Williams, Dimitri, Nicole Martins, Mia Consalvo, and James D. Ivory. “The Virtual Census: Representations of Gender, Race and Age in Video Games.” New Media Society
ABSTRACT:
A large-scale content analysis of characters in video games was employed to answer questions about their representations of gender, race and age in comparison to the US population. The sample included 150 games from a year across nine platforms, with the results weighted according to game sales. This innovation enabled the results to be analyzed in proportion to the games that were actually played by the public, and thus allowed the first statements able to be generalized about the content of popular video games. The results show a systematic over-representation of males, white and adults and a systematic under-representation of females, Hispanics, Native Americans, children and the elderly. Overall, the results are similar to those found in television research. The implications for identity, cognitive models, cultivation and game research are discussed.

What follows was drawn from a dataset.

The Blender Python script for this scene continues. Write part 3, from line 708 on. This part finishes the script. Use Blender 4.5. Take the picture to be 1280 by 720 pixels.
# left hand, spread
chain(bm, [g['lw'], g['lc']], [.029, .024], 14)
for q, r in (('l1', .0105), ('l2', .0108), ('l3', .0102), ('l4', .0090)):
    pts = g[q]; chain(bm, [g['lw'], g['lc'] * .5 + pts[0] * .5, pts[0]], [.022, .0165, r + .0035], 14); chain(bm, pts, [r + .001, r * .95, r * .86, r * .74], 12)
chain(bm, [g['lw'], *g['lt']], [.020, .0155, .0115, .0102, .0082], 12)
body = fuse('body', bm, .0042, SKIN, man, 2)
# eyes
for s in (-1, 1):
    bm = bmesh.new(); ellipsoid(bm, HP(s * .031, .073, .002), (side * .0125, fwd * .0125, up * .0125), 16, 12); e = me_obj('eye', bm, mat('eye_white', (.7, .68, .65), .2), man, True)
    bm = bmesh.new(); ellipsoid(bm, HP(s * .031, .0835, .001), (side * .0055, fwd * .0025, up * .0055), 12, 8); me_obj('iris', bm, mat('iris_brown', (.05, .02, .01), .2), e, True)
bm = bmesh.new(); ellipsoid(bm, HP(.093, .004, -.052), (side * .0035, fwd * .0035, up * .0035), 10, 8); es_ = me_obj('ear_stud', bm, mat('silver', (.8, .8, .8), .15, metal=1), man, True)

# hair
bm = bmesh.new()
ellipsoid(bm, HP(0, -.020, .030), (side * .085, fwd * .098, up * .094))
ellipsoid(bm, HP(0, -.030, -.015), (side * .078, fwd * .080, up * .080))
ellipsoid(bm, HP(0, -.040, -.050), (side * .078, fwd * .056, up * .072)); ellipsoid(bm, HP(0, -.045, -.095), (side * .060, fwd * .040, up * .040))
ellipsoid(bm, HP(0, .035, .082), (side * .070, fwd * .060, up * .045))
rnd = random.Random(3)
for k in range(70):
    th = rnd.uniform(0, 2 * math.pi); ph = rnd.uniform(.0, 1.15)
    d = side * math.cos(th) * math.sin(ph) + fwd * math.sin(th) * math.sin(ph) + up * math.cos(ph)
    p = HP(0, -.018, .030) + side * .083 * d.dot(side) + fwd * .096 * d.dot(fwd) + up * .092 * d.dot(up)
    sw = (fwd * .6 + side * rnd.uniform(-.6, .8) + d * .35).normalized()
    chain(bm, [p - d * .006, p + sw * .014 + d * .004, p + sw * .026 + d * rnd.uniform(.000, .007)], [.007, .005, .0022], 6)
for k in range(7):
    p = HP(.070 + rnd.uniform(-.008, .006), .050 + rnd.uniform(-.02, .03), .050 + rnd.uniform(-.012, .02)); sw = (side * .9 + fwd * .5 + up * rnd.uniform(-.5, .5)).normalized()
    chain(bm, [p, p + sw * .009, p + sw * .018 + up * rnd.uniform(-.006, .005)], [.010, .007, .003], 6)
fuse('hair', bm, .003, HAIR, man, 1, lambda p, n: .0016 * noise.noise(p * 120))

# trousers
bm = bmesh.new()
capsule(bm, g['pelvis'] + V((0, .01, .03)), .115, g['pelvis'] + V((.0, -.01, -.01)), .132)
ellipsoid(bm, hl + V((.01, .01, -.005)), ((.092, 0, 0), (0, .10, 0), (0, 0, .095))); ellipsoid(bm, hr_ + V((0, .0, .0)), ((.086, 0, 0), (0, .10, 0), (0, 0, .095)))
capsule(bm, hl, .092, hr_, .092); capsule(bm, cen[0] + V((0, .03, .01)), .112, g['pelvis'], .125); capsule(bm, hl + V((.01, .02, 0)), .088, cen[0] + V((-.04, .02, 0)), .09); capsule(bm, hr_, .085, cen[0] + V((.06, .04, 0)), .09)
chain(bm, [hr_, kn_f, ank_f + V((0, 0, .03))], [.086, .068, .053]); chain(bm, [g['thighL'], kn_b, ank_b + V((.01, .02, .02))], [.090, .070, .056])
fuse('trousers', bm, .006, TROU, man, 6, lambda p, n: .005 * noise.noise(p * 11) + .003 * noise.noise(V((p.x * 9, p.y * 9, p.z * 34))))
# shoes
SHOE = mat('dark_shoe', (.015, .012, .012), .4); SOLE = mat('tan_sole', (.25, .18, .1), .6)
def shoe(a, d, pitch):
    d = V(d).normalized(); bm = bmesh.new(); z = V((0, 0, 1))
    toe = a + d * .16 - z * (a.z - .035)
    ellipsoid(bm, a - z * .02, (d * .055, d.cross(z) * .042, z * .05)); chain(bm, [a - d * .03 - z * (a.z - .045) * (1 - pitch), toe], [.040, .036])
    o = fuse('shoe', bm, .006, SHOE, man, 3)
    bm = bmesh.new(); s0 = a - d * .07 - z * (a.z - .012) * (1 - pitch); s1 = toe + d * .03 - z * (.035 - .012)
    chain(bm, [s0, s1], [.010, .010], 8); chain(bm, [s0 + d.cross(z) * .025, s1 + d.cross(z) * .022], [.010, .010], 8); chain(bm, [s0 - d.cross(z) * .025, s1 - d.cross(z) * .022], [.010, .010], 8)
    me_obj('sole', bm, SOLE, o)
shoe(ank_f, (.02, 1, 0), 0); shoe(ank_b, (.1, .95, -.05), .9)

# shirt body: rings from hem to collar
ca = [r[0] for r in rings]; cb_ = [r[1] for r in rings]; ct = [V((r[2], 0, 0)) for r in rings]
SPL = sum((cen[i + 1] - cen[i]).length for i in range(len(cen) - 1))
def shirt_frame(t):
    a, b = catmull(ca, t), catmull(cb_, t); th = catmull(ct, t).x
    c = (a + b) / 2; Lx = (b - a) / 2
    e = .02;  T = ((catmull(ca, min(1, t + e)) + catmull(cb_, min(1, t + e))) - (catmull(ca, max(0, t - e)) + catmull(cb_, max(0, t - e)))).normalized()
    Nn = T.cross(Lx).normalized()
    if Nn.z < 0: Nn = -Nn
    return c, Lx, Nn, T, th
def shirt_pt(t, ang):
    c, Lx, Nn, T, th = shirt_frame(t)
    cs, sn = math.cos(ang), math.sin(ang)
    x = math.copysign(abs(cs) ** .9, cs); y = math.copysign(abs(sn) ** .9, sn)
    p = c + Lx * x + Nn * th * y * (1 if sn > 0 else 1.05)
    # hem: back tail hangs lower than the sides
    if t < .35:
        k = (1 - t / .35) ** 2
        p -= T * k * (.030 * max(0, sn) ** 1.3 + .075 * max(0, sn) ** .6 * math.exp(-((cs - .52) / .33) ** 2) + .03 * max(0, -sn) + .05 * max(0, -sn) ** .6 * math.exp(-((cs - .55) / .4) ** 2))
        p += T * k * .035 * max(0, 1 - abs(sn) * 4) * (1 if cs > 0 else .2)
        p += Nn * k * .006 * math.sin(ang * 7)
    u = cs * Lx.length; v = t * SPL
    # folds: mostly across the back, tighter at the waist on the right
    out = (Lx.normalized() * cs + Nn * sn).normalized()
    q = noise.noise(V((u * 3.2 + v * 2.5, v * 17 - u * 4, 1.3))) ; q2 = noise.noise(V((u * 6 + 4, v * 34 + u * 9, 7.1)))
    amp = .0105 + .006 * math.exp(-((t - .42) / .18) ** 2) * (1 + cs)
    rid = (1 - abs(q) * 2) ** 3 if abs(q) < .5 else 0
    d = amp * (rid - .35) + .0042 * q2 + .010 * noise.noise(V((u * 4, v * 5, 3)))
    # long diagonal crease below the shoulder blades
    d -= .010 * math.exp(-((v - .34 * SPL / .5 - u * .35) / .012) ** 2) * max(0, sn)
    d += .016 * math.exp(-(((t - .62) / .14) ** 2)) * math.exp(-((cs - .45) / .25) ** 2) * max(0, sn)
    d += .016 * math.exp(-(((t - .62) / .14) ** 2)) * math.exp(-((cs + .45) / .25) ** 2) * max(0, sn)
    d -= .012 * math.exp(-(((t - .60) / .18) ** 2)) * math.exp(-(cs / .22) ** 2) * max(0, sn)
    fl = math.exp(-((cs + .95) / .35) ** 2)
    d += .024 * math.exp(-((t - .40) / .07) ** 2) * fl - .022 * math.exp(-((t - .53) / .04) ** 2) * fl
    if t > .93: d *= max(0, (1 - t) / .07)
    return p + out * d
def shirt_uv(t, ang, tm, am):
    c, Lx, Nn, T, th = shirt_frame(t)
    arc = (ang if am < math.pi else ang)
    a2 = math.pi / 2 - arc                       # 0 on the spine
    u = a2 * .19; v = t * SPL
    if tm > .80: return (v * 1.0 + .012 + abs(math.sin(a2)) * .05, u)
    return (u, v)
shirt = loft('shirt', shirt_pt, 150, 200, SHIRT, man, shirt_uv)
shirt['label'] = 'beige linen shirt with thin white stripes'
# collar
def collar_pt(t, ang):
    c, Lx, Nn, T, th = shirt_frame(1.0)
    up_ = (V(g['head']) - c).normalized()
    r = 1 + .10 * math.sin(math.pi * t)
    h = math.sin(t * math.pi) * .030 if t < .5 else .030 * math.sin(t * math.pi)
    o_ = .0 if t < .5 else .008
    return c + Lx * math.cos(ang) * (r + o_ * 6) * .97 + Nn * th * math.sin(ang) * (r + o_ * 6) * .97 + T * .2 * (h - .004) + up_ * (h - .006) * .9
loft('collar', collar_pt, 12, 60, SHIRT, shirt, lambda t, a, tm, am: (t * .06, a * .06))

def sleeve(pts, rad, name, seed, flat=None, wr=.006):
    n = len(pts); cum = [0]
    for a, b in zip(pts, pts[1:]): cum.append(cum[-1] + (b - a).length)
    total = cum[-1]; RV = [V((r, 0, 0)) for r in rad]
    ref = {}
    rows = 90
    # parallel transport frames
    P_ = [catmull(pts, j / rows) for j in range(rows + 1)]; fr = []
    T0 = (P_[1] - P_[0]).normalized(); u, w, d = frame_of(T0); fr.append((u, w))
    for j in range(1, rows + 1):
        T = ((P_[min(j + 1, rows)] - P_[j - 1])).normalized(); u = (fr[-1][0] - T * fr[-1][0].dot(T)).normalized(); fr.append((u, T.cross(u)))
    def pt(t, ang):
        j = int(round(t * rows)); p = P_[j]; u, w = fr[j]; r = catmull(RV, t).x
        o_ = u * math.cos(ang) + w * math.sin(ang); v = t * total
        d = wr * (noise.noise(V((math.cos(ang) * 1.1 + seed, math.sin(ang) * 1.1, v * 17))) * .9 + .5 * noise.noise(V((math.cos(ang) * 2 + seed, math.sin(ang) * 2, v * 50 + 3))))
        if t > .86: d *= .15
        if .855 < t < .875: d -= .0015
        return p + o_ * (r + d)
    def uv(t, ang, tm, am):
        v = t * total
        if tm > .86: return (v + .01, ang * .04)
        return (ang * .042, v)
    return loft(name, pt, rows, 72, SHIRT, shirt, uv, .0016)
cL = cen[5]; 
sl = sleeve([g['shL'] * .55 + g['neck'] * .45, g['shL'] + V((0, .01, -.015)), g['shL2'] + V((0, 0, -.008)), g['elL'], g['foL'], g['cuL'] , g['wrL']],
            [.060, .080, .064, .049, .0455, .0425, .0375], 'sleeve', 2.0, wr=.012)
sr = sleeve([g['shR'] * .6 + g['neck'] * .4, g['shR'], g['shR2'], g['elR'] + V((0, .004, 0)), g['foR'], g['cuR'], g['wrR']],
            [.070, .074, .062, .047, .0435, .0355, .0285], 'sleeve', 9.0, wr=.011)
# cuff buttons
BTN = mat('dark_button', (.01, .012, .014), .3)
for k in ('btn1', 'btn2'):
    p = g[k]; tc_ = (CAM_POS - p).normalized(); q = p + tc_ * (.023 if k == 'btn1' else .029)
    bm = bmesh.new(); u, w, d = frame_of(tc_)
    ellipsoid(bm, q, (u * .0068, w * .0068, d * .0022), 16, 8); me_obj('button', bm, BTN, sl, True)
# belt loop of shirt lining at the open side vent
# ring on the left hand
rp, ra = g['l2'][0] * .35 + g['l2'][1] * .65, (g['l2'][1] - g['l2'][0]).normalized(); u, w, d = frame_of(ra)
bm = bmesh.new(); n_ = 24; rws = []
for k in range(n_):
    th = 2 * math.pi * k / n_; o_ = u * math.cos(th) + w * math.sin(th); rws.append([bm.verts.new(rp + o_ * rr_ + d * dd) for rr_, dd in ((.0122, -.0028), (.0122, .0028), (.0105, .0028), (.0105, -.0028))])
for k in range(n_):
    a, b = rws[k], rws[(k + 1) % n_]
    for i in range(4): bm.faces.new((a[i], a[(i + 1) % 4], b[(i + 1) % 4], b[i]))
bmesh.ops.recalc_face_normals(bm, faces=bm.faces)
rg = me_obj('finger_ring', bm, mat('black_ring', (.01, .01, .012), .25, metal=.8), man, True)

This article does a good job at pointing out the, systematically, the over-representation of white males in video games. The authors take their findings and place it within the literature on television research. This step makes this piece extremely useful for any research projects that involve digital groups in a wide-range of disciplines. The section "Why game representations matter" is very exhaustive.

The end
I think that this is a pretty nice review for the things I found interesting last year. My selection process is mostly 3 from each type of semester (Spring, Summer, Fall) and a floater. I have to wonder what will happen once i'm out of school.

Resolutions?
I spent a lot of 2010 in the midst of a great deal of stress that was unavoidable. Most everything in my life suffered. 2011 will be a year of re-establishing that which I lost in 2010 and putting forth a lot of effort to get into a PhD program. I've been writing a research philosophy lately. I might actually be on my way to creating a 5 year research plan. 2011 will be a year to remember!